For all the power of this analysis, contemporary political theory has largely neglected it. Berlin’s view that negative liberty must be construed as absence of interference remains the orthodoxy, and nowhere more so than in Great Britain and the United States. But this is deeply ironic, especially in the American case, for the United States was born out of the rival theory that negative liberty consists of absence of dependence. When Congress adopted Thomas Jefferson’s Declaration in July 1776, what they decided to call it, no one needs reminding, was a Declaration of Independence. But do we ever pause long enough over that word? Independence from what? From living in dependence on the arbitrary power of the British Crown. And what made Congress believe that this justified revolution? Their acceptance of the classical contention that, if you depend on the goodwill of anyone else for the upholding of your rights, it follows that – even if your rights are in fact upheld – you will be living in servitude.

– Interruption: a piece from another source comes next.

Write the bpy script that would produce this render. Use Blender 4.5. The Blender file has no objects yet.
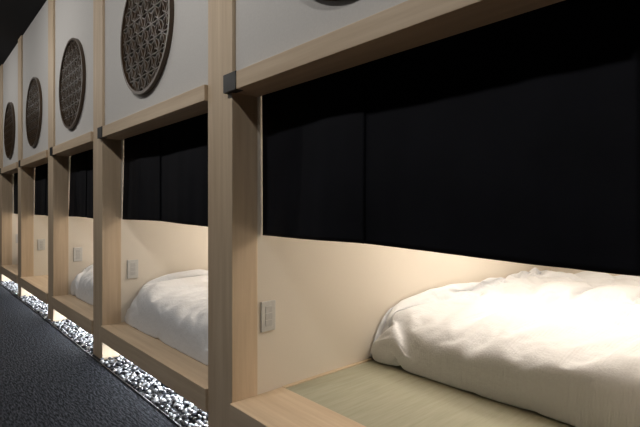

Given our current predicament, it is unfortunate that this way of thinking about freedom has become so widely discredited. We are again being urged to recognise that, in times of emergency, civil liberties must bow to national security. We are being urged, that is, to acknowledge that our liberties are held not as rights but by grace of our rulers, and that it is for them to tell us what counts as an emergency. These arguments are of course being put to us in the name of freedom and democracy. But it is worth recalling that, according to the American Founding Fathers, and to the democratical gentlemen by whom they were so greatly influenced, this is to speak the language of tyranny.